Schaalgrootte en context
Het mag duidelijk zijn dat de schaalgrootte van de organisatie of de specifieke context waarin een organisatie opereert, een grote invloed kan hebben op de manier waarop het zakelijk beleid wordt gevoerd. Personeelsbeleid krijgt een andere vorm en kent andere procedures in een organisatie waar 50 mensen werken dan in een organisatie waar slechts 2 mensen aan de slag zijn.
Een onderbouwd, geïntegreerd beleid zet in op ontwikkeling en verbetering en vertrekt vanuit de eigenheid en specifieke situatie van de organisatie. Die wordt onder meer bepaald door de grootte van de organisatie en structurele of occasionele interne en externe factoren.
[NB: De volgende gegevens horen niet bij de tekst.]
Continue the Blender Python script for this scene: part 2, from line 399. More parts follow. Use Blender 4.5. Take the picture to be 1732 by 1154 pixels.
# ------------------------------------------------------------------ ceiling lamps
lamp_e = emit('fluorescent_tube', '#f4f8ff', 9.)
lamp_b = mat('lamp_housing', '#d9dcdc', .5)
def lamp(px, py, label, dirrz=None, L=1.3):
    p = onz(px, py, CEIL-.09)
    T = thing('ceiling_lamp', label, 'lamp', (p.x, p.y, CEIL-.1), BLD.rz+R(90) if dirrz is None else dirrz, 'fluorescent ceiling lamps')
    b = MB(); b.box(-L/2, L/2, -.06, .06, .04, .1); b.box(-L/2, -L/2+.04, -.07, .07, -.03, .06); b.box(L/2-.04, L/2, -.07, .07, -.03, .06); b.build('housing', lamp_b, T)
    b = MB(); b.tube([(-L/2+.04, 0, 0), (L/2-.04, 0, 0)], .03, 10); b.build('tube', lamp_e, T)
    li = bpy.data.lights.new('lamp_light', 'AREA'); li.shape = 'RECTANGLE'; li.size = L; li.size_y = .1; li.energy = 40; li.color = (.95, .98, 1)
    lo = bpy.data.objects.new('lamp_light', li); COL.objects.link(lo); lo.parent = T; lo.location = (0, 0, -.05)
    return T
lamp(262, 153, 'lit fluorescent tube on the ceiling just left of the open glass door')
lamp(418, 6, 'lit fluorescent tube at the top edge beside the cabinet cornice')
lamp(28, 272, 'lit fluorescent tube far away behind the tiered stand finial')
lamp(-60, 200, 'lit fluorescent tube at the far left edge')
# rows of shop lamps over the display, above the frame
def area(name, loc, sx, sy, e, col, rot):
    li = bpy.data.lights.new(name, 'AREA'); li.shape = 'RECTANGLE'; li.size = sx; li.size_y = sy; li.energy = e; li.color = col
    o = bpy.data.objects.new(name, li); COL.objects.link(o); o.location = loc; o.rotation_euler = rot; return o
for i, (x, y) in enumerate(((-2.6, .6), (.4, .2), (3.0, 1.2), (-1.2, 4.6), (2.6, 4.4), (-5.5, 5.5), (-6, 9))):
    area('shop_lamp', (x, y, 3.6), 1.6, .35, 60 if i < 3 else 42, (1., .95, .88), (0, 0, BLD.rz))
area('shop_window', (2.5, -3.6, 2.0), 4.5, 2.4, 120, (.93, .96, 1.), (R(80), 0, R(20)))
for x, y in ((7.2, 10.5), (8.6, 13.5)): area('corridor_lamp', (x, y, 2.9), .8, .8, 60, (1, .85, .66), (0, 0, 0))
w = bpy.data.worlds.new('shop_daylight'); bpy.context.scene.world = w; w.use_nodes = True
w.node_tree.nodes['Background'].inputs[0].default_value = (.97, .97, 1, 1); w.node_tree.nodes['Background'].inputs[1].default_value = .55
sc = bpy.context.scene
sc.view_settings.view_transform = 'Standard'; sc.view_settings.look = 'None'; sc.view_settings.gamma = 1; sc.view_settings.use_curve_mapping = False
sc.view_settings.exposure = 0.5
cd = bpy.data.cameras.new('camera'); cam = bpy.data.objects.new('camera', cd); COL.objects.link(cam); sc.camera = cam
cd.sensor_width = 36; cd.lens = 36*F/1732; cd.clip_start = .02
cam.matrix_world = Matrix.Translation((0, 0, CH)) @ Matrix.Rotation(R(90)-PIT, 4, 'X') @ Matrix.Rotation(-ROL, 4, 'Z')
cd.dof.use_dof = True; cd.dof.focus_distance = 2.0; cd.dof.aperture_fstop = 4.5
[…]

Bij de beoordeling van het zakelijk beleid van de organisatie wordt dus rekening gehouden met elementen als de schaal van de organisatie, haar werking in de regio, interne veranderingen (bijvoorbeeld een nieuwe directeur) en externe elementen (bijvoorbeeld besparingen of wijzigende omgevingsfactoren).
Afstemming
In het nieuwe decreet komt er nadruk te liggen op de relatie – en vooral de sterke afstemming – tussen het zakelijke en het inhoudelijke deel van het beleidsplan.
Het verhaal moet in zijn geheel kloppen: de missie en de strategische doelstellingen moeten in een logische relatie staan met de omgevingsanalyse. De keuze voor de invulling van de sociaal-culturele rollen en de eigen functiemix moet logisch te verantwoorden zijn vanuit die missie en strategische doelen. De operationele doelstellingen moeten gericht zijn op het realiseren van een impact die bijdraagt aan de missie van de organisatie. En het zakelijk beleid moet zichtbaar verbonden zijn met zowel missie, als alle keuzes die gemaakt zijn in functie van strategische doelen, rollen, functiemix en operationele doelstellingen.
Die coherentie komt in het derde zakelijke beoordelingselement aan bod. Om daarin te slagen, zal de organisatie zowel bij het opmaken van het beleidsplan als bij de realisatie ervan, voortdurend zorg moeten dragen voor een heldere afstemming tussen inhoudelijke doelen en de ontwikkeling van het zakelijk beleid.
RADAR
Radar is een tool waarmee je je zakelijk en inhoudelijk beleid op elkaar kan afstemmen. De website radar.socius.be brengt alle aandachtsgebieden waar jouw zakelijk beleid rechtstreeks betrekking op heeft, in beeld. Door je missie, doelen, activiteiten en interne of externe factoren aan deze gebieden af te toetsen, wordt duidelijk rond welke aandachtsgebieden je verder zakelijk beleid moet voeren en hoe je deze zakelijke keuzes in het kader van het beleidsplan kan verantwoorden.